Em outra situação recebemos um comunicado de nossa matriz que determinados cartões de crédito tinham sido clonados e que a quadrilha estava agindo na nossa região. Quando solicitasse aprovação no sistema e recebesse um determinado código, era sinal de que aquele cartão estava bloqueado para compra e deveria ser imediatamente informado à matriz. No mesmo dia, uma colega atende um senhor que quer pagar a passagem com um cartão desses, obviamento bloqueado no sistema. Aquele senhor calmamente ofereceu outro cartão que também estava b
Muito gentilmente, a colega ofereceu o telefone para que ele ligasse para o gerente de seu banco verificasse o porquê da não liberação do cartão – isso era comum. O passageiro alegou problemas com o banco, disse que trocaria de cartão e voltaria depois, o que nunca aconteceu.
Em outra situação, um passageiro após barganhar o máximo possível três bilhetes para determinado local do país, acaba comprando os bilhetes mais restritivos existentes que ofereciam 70% de desconto, sem prestar atenção às regras de alteração e cancelamento. Ele volta 48 horas depois para solicitar o reembolso dos mesmos. Era possível, desde que obedecida as regras da tarifa que não devolvia 100% do valor. A raiva do passageio foi tanta que ele trincou o vidro da mesa com um soco após um palavrão que pôde ser ouvido em todo o quarteirão. Minutos depois, seu sogro entra na loja e pede desculpas pelo temperamento do genro. Eram passageiros de altas patentes.
Muitas situações hilárias aconteciam. Uma vez ao sugerirmos qual tipo de alimentação o passageiro queria (era parte do atendimento e o diferencial da empesa), o rapaz não hesitou e pediu bife com fritas! Mal sabia ele que a única coisa que se faz no avião é café. O resto está tudo pronto! O cardápio solicitado não fazia parte do que era oferecido. Outra vez, um passageiro queria sentar nas poltronas do meio, desde que na janela. Até hoje nunca vi nenhuma aeronave com jardim de inverno. Os mais espertos queriam se aproveitar da fusão de conglomerados aéreos (code shares) para juntar o máximo de milhas possível ou mesmo conquistar a tão sonhada tarifa volta mundo pagando preços bem competitivos. Não é tarefa fácil aliar tempo, viagem, permanência, vistos, etc. para tal, mas não é impossível.
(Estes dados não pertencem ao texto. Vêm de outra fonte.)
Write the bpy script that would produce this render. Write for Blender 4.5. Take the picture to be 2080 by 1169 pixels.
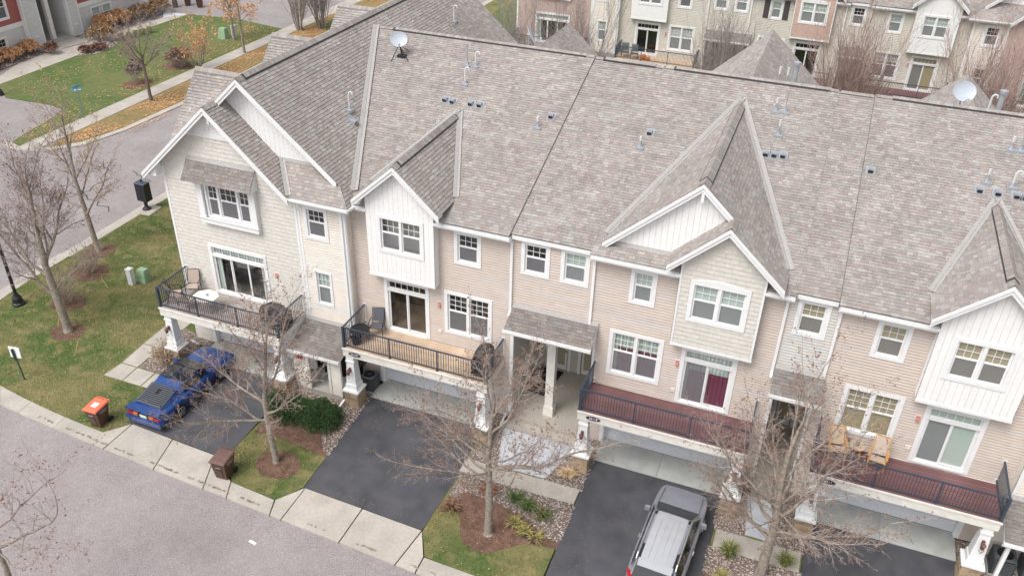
import bpy, math, random
from mathutils import Vector, Matrix
from mathutils.geometry import tessellate_polygon
import numpy as np

# ------------------------------------------------------------------ camera, world, sun, exposure
scene = bpy.context.scene
for o in list(bpy.data.objects): bpy.data.objects.remove(o)
COL = scene.collection
YAW, PIT, ROLL, FPX = math.radians(-20.06733), math.radians(32.38045), math.radians(1.67969), 1740.7
def cam_axes():
    cy, sy, cp, sp = math.cos(YAW), math.sin(YAW), math.cos(PIT), math.sin(PIT)
    f = Vector((sy*cp, cy*cp, -sp)); r = Vector((cy, -sy, 0)); u = r.cross(f)
    return r*math.cos(ROLL)+u*math.sin(ROLL), u*math.cos(ROLL)-r*math.sin(ROLL), f
_r, _u, _f = cam_axes()
cam = bpy.data.objects.new('camera', bpy.data.cameras.new('camera')); COL.objects.link(cam)
cam.matrix_world = Matrix(((_r.x,_u.x,-_f.x,0),(_r.y,_u.y,-_f.y,-26.0),(_r.z,_u.z,-_f.z,23.93),(0,0,0,1)))
cam.data.sensor_width = 36; cam.data.lens = FPX/2080*36
cam.data.clip_start = .5; cam.data.clip_end = 800
scene.camera = cam
SUN_EL, SUN_AZ = math.radians(58), math.radians(205)      # azimuth measured clockwise from +Y
world = bpy.data.worlds.new('World'); scene.world = world; world.use_nodes = True
nt = world.node_tree; nt.nodes.clear()
sky = nt.nodes.new('ShaderNodeTexSky'); sky.sky_type = 'NISHITA'; sky.sun_disc = False
sky.sun_elevation = SUN_EL; sky.sun_rotation = SUN_AZ
sky.air_density = 1.0; sky.dust_density = 3.0; sky.ozone_density = 1.0
hs = nt.nodes.new('ShaderNodeHueSaturation'); hs.inputs['Saturation'].default_value = .22
bg = nt.nodes.new('ShaderNodeBackground'); bg.inputs['Strength'].default_value = .15
wo = nt.nodes.new('ShaderNodeOutputWorld')
nt.links.new(sky.outputs[0], hs.inputs['Color']); nt.links.new(hs.outputs[0], bg.inputs[0]); nt.links.new(bg.outputs[0], wo.inputs[0])
sun = bpy.data.objects.new('sun', bpy.data.lights.new('sun', 'SUN')); COL.objects.link(sun)
sun.data.energy = 1.5; sun.data.angle = math.radians(30); sun.data.color = (1, .965, .93)
sd = Vector((math.sin(SUN_AZ)*math.cos(SUN_EL), math.cos(SUN_AZ)*math.cos(SUN_EL), math.sin(SUN_EL)))
sun.rotation_euler = sd.to_track_quat('Z', 'Y').to_euler(); sun.location = (0, -30, 60)
scene.view_settings.view_transform = 'Standard'; scene.view_settings.look = 'None'
scene.view_settings.exposure = .55; scene.view_settings.gamma = 1; scene.view_settings.use_curve_mapping = False
scene.render.engine = 'CYCLES'; scene.cycles.max_bounces = 5; scene.cycles.transparent_max_bounces = 10

# ------------------------------------------------------------------ materials
def srgb(r, g, b):
    f = lambda c: (c/255/12.92) if c/255 <= .04045 else ((c/255+.055)/1.055)**2.4
    return (f(r), f(g), f(b), 1)
def mat(name, col, rough=.8, noise=None, amt=.15, col2=None, bump=0, bscale=None, metal=0, attr=False, spec=.5, detail=4, coat=0, objrand=0, extra=None):
    """procedural material: base colour (or the per-piece colour attribute) varied by noise in object space"""
    m = bpy.data.materials.new(name); m.use_nodes = True; n = m.node_tree.nodes; l = m.node_tree.links
    p = n['Principled BSDF']; p.inputs['Roughness'].default_value = rough; p.inputs['Metallic'].default_value = metal
    p.inputs['Specular IOR Level'].default_value = spec
    if coat: p.inputs['Coat Weight'].default_value = coat; p.inputs['Coat Roughness'].default_value = .04
    tc = n.new('ShaderNodeTexCoord')
    if attr:
        a = n.new('ShaderNodeAttribute'); a.attribute_name = 'Col'; src = a.outputs['Color']
    else:
        a = n.new('ShaderNodeRGB'); a.outputs[0].default_value = col; src = a.outputs[0]
    for (sc, am, c2, dt) in ([(noise, amt, col2, detail)] if noise else []) + (extra or []):
        t = n.new('ShaderNodeTexNoise'); t.inputs['Scale'].default_value = sc; t.inputs['Detail'].default_value = dt
        l.new(tc.outputs['Object'], t.inputs['Vector'])
        r = n.new('ShaderNodeMapRange'); r.inputs[1].default_value = .35; r.inputs[2].default_value = .65
        l.new(t.outputs[0], r.inputs[0])
        mx = n.new('ShaderNodeMix'); mx.data_type = 'RGBA'
        if c2 is not None:
            r.inputs[3].default_value = 0; r.inputs[4].default_value = am
            l.new(r.outputs[0], mx.inputs[0]); l.new(src, mx.inputs[6]); mx.inputs[7].default_value = c2
        else:
            r.inputs[3].default_value = 1-am; r.inputs[4].default_value = 1+am
            mx.blend_type = 'MULTIPLY'; mx.inputs[0].default_value = 1
            l.new(src, mx.inputs[6]); l.new(r.outputs[0], mx.inputs[7])
        src = mx.outputs[2]
    if objrand:
        oi = n.new('ShaderNodeObjectInfo'); r = n.new('ShaderNodeMapRange'); r.inputs[3].default_value = 1-objrand; r.inputs[4].default_value = 1+objrand
        l.new(oi.outputs['Random'], r.inputs[0]); mx = n.new('ShaderNodeMix'); mx.data_type = 'RGBA'; mx.blend_type = 'MULTIPLY'; mx.inputs[0].default_value = 1
        l.new(src, mx.inputs[6]); l.new(r.outputs[0], mx.inputs[7]); src = mx.outputs[2]
    l.new(src, p.inputs['Base Color'])
    if bump:
        t = n.new('ShaderNodeTexNoise'); t.inputs['Scale'].default_value = bscale or 60; t.inputs['Detail'].default_value = 3
        l.new(tc.outputs['Object'], t.inputs['Vector'])
        b = n.new('ShaderNodeBump'); b.inputs['Strength'].default_value = bump; b.inputs['Distance'].default_value = .02
        l.new(t.outputs[0], b.inputs['Height']); l.new(b.outputs[0], p.inputs['Normal'])
    return m
M = {}
M['shingle'] = mat('asphalt_shingle', (.3,.28,.27,1), .95, 26, .22, attr=True, bump=.35, bscale=90, extra=[(.55, .07, None, 2)], spec=.2)
M['ridge_dark'] = mat('vent_dark', (.05,.048,.05,1), .8)
M['seam'] = mat('step_shadow_edge', (.135,.125,.118,1), .8)  # roof step edge: its shadow line is put into this dark colour
M['flash'] = mat('valley_flashing', (.365,.345,.33,1), .6, 12, .08, metal=0)
M['tan'] = mat('siding_tan', (.56,.47,.40,1), .7, 3, .04, attr=True)
M['greige'] = mat('siding_greige', (.53,.49,.44,1), .7, 3, .04, attr=True)
M['cream'] = mat('siding_cream', (.70,.645,.57,1), .7, 3, .04, attr=True)
M['beige'] = mat('siding_shake_beige', (.62,.58,.52,1), .75, 5, .06, attr=True)
M['pinkshake'] = mat('siding_shake_pink', (.5,.35,.3,1), .75, 5, .06, attr=True)
M['olive'] = mat('siding_olive', (.56,.53,.46,1), .7, 3, .04, attr=True)
M['palegrey'] = mat('siding_pale_grey', (.50,.485,.455,1), .7, 3, .04, attr=True)
LAPC = {'siding_tan':(.55,.472,.415),'siding_greige':(.53,.49,.44),'siding_cream':(.70,.645,.57),'siding_olive':(.56,.53,.46),'siding_pale_grey':(.54,.52,.48),'siding_far_grey':(.60,.585,.56),'white_board':(.74,.735,.72)}
M['red'] = mat('siding_shake_red', (.36,.11,.10,1), .75, 5, .06, attr=True)
M['farsiding'] = mat('siding_far_grey', (.6,.585,.56,1), .7, 3, .04, attr=True)
M['board'] = mat('white_board', (.80,.795,.78,1), .6, 8, .03, objrand=.015)
M['white'] = mat('white_trim', (.765,.765,.76,1), .5, 6, .03)
M['offwhite'] = mat('cream_trim', (.70,.675,.62,1), .55, 5, .06)
M['garage'] = mat('garage_door_white', (.66,.68,.72,1), .45, 5, .03)
M['rail'] = mat('railing_slate', (.05,.068,.098,1), .45, metal=.2)
M['black'] = mat('black_plastic', (.018,.018,.022,1), .45, 9, .3)
M['cloth_black'] = mat('black_cover', (.02,.02,.024,1), .55, 6, .5, bump=.5, bscale=14)
M['cedar'] = mat('deck_cedar', (.50,.375,.27,1), .75, 7, .22, col2=None, objrand=.13, extra=[(40, .1, None, 3)])
M['maroon'] = mat('deck_maroon', (.165,.082,.082,1), .6, 6, .18, objrand=.10)
M['greydeck'] = mat('deck_grey', (.36,.31,.29,1), .8, 7, .2, objrand=.12)
M['stone'] = mat('stone_veneer', (.36,.27,.18,1), .9, 9, .3, objrand=.25, bump=.6, bscale=22)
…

O atendimento às agências de viagem eram um capítulo à parte. Queriam negociações de grupo mirabolantes, como se a cia aérea estivesse 100% disponível para aquele passeio. Queriam flexibilizar horários, tarifas e acordos impensáveis, comercialmente falando. Dávamos suporte no cálculo de tarifas e numa dessas vi uma colega buscando Israel no Atlas, mas ela estava na página do Alasca. No início, alguns códigos de cidade e/ou aeroporto confundem. Só para dar uma ideia: São Paulo é SAO, Guarulhos é GRU e Congonhas é CGH. Alguns voos de/para São Paulo podem ser operados por Campinas CPQ, onde o aeroporto se chama Viracopos, cujo código é VCP ou mesmo São José dos Campos que é SJK, código tanto para a cidade quanto para o aeroporto.  Cuiabá e Campo Grande, cada qual no seu Mato Grosso também confundem, pois são, respectivamente CGB e CGR. No aeroporto muita etiqueta de bagagem para Manaus (MAO) era refeita porque saía com o adesivo de MAD (Madrid). É um mundo de códigos além dos das cidades e aeroportos. Temos também os códigos das cias aéreas, dos tipos de serviços, código de tarifa, código de passageiro, código de identificação. É código que não acaba mais e o inglês que é a língua mater.
Outra tarefa de que demanda experiência é auxiliar agente de viagem novo. Explicar a questão do fuso horário em voos internacionais e necessidade visto e/ou passaporte para determinados lugares do mundo. Há ainda passageiros que querem passar a passagem para outra pessoa ou receber de outra pessoa. Não é tão simples assim e chega a ser impossível. O bilhete aéreo é um contrato de viagem, nominal e intransferível.
Outra faceta distinta desse ramo é o atendimento corporativo. Grandes empresas movimentam volumes imensos de passagens através de suas agências especializadas em atendimento corporativo. É outro mundo. Rápido, prático, estressante, com mais regras, restrições e algumas regalias permitidas pelas cias aéreas que buscam um naco desse faturamento.
É um mercado interessante de viver de perto, um mundo com sua linguagem própria, sua formatação, seus personagens. Uma experiência valiosa, onde é possível fazer bons contatos, onde se tem o trabalho reconhecido, pelo menos por uns poucos (isso gera discussão), uma experiência de trabalho válida.
Afinal, como na vida, tudo é passageiro!